Direniş savaşçılarının Filistin halkını zayıflatmaya yönelik her türlü yabancı komploya karşı koyacağını vurguladı.
FHKC’nin açıklaması şu şekilde:
"Halk Cephesi olarak Gazze'ye herhangi bir uluslararası güç konuşlandırılmasını reddediyor ve Gazze Şeridi'nin geleceğine veya yönetim şekline yalnızca Filistin halkının karar vereceğini vurguluyoruz.
Suudi Dışişleri Bakanı Faysal bin Ferhan'ın, Filistin Yönetimi olarak adlandırdığı şeyi desteklemek amacıyla BM kararıyla Gazze Şeridi'nde uluslararası bir gücün konuşlandırılmasına desteğini ifade ettiği açıklamaları kesin bir şekilde reddediyoruz.
Gazze Şeridi'ndeki iktidar otoritesinin geleceğini ve şeklini belirlemeye yetkili tek organ Filistin halkıdır. BM kararı olsun veya olmasın, Gazze'ye uluslararası güç konuşlandırmaya yönelik herhangi bir girişim, Filistin halkının hiçbir şekilde kabul etmeyeceği, yeni bir vesayet veya işgal dayatma girişimidir.
Arap ve uluslararası çabalar, Gazze Şeridi'ne yönelik devam eden Siyonist saldırının durdurulması, yerinden edilenlerin geri dönüşü, yeniden yapılanma ve Gazze Şeridi'nde yıllardır uygulanan haksız kuşatmanın kırılması gibi Filistin halkını ilgilendiren temel konulara odaklanmalıdır.

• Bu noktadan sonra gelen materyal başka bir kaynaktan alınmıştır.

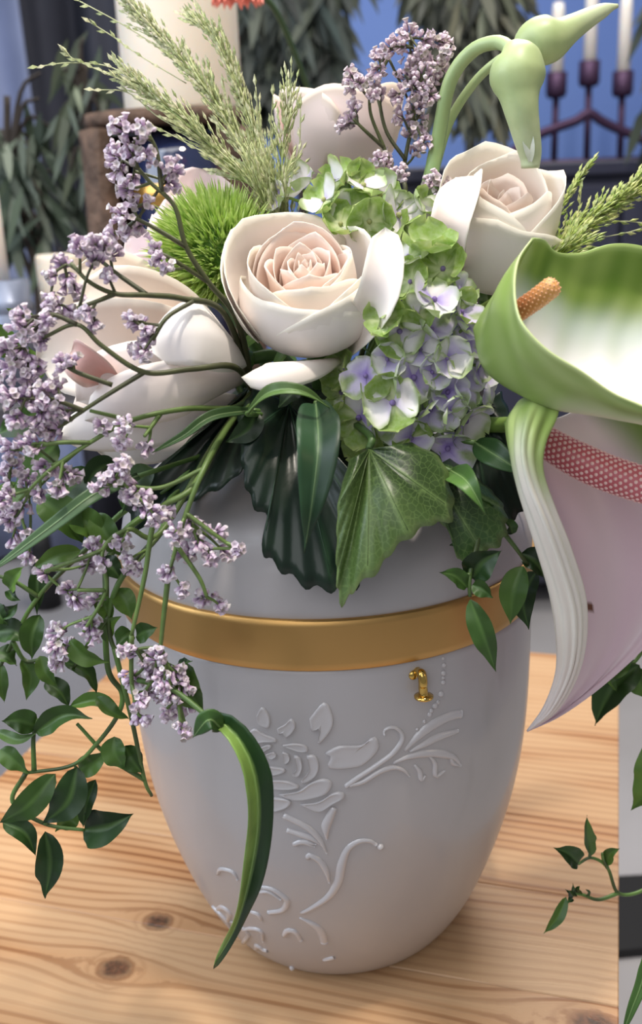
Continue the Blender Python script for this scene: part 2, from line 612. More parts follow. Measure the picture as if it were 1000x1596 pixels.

Filistin halkımız ve onların direnişi, onların fiili ve etkin katılımı olmaksızın veya işgalin yerine uluslararası güçlerin getirilmesine yönelik herhangi bir girişim olmaksızın Filistin halkının arkasından yapılan her türlü uluslararası düzenlemeye veya plana güçlü bir şekilde karşı çıkacaktır."
Ayrıca, Halk Direniş Komiteleri de Hamas ve FHKC tarafından ifade edilenlere benzer pozisyonları teyit ederek böyle bir hareketin Filistin halkına karşı bir saldırı teşkil edeceğinin altını çizdi.
Bu tür yabancı birliklere karşı İsrail işgal güçlerine davrandıkları gibi davranacaklarını vurguladı.